:: Task to carry out ::
Copy the material below verbatim from the line with "Write the bpy" to the line with "S.camera = cam", both lines included, omitting pictures and every line outside that range.

:: Dataset excerpts ::

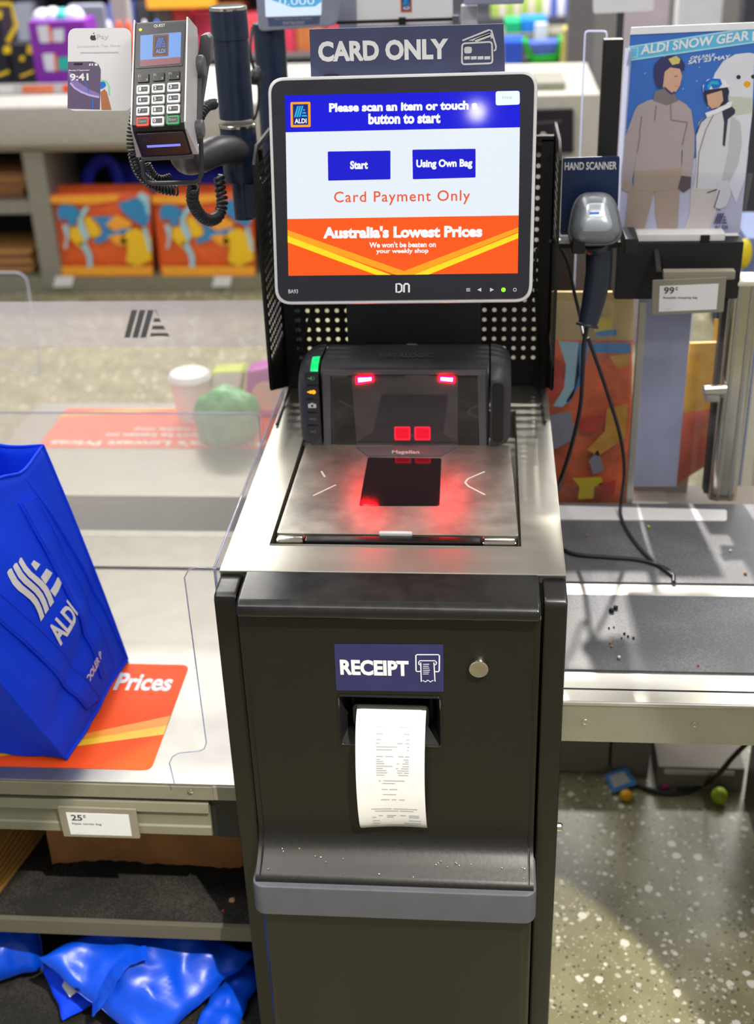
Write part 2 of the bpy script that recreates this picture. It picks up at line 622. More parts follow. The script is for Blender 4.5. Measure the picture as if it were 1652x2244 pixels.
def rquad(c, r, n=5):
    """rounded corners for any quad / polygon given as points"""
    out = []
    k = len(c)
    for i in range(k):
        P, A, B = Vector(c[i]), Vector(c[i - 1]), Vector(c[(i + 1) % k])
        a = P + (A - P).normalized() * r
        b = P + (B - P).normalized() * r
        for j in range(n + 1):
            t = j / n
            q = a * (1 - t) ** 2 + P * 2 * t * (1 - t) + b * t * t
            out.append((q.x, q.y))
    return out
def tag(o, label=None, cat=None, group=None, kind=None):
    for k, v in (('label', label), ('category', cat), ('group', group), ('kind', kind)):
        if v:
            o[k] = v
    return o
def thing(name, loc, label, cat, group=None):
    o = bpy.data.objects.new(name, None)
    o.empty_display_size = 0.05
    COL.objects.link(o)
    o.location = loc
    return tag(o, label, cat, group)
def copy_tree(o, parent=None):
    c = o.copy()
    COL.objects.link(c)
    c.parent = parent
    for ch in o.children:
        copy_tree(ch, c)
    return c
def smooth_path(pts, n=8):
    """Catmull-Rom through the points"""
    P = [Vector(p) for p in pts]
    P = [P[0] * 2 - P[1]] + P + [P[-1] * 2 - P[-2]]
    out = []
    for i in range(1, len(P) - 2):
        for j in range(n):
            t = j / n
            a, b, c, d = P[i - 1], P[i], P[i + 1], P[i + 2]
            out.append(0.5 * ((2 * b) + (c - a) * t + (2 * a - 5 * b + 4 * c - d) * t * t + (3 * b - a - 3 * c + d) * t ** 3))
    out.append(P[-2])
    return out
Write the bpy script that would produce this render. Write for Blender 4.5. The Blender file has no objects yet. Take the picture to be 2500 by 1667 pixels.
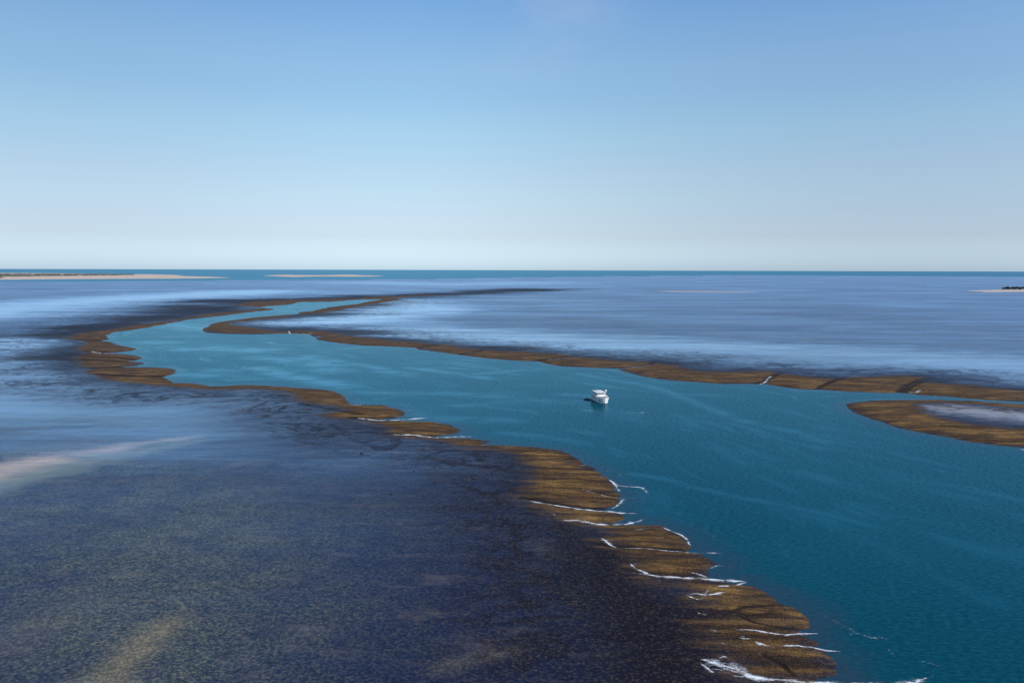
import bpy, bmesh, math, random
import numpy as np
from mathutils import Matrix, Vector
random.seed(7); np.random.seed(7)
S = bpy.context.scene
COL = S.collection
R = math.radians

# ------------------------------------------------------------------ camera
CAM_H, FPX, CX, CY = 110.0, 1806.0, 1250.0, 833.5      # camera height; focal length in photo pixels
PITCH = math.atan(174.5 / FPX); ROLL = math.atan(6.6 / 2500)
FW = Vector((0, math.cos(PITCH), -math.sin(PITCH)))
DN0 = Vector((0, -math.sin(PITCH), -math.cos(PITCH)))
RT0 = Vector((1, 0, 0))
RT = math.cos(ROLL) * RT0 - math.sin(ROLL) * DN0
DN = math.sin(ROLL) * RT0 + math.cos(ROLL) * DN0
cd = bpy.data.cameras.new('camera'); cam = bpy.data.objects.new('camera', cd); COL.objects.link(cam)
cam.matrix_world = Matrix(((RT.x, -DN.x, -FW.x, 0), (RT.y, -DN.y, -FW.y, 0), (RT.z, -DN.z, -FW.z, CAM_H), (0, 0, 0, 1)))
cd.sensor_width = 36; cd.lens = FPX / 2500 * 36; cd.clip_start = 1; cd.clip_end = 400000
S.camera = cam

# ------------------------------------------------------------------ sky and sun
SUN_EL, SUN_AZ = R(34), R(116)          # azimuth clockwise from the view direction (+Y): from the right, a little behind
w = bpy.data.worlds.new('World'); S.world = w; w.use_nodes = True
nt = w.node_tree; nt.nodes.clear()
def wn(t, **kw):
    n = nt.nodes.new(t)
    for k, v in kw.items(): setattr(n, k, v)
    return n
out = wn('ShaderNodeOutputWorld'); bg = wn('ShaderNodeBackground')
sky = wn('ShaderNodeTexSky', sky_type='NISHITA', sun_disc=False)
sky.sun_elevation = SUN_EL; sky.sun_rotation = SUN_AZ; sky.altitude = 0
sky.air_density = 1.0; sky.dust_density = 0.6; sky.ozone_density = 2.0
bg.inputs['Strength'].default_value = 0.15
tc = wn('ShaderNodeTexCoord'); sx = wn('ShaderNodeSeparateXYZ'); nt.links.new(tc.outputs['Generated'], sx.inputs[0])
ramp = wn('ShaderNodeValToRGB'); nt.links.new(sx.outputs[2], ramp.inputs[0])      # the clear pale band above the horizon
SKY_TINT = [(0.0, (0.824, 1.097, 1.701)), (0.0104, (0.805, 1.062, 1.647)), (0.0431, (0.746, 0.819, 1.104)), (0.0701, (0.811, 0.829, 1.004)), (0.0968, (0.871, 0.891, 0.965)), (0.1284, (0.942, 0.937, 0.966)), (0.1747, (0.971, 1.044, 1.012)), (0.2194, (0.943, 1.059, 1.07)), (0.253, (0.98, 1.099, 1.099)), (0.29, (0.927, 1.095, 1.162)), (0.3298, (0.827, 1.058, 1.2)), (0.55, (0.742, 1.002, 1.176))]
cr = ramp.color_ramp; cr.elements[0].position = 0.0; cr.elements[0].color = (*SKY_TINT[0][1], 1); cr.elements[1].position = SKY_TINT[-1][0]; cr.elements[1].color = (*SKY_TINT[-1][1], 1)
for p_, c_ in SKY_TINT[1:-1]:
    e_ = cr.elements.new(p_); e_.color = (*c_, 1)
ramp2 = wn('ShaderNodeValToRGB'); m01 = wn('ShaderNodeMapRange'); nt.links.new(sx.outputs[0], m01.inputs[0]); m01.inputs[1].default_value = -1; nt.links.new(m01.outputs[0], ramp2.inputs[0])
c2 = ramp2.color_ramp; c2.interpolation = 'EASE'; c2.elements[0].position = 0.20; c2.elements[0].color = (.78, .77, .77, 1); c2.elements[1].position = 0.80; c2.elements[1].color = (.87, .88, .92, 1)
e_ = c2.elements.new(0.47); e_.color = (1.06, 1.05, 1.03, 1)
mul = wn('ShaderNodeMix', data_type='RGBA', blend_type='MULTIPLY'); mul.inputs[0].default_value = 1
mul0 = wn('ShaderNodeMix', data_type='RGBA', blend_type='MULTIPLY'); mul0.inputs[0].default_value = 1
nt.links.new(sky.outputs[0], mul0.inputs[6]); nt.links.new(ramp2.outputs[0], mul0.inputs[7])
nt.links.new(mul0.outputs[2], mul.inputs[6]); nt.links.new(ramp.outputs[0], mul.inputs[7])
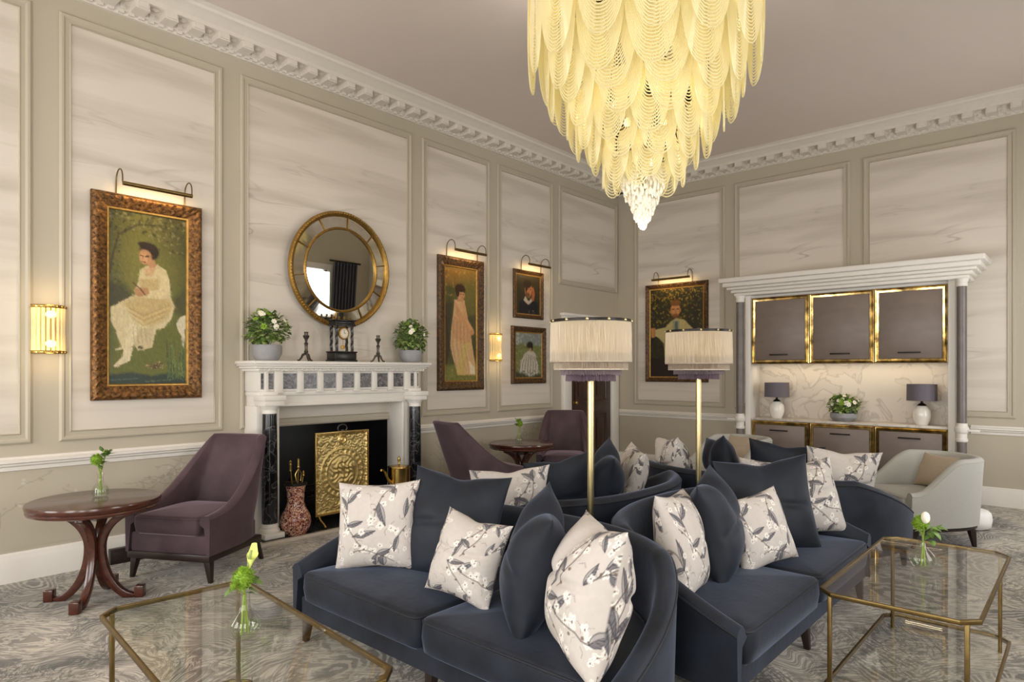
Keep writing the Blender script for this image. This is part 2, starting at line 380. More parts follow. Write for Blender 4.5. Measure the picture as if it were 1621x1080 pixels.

:: Task answer ::
Write the bpy script that would produce this render. Write for Blender 4.5. The Blender file has no objects yet. Take the picture to be 2500 by 1667 pixels.
import bpy, bmesh, math, random
import numpy as np
from mathutils import Matrix, Vector
random.seed(7); np.random.seed(7)
S = bpy.context.scene
COL = S.collection
R = math.radians

# ------------------------------------------------------------------ camera
CAM_H, FPX, CX, CY = 110.0, 1806.0, 1250.0, 833.5      # camera height; focal length in photo pixels
PITCH = math.atan(174.5 / FPX); ROLL = math.atan(6.6 / 2500)
FW = Vector((0, math.cos(PITCH), -math.sin(PITCH)))
DN0 = Vector((0, -math.sin(PITCH), -math.cos(PITCH)))
RT0 = Vector((1, 0, 0))
RT = math.cos(ROLL) * RT0 - math.sin(ROLL) * DN0
DN = math.sin(ROLL) * RT0 + math.cos(ROLL) * DN0
cd = bpy.data.cameras.new('camera'); cam = bpy.data.objects.new('camera', cd); COL.objects.link(cam)
cam.matrix_world = Matrix(((RT.x, -DN.x, -FW.x, 0), (RT.y, -DN.y, -FW.y, 0), (RT.z, -DN.z, -FW.z, CAM_H), (0, 0, 0, 1)))
cd.sensor_width = 36; cd.lens = FPX / 2500 * 36; cd.clip_start = 1; cd.clip_end = 400000
S.camera = cam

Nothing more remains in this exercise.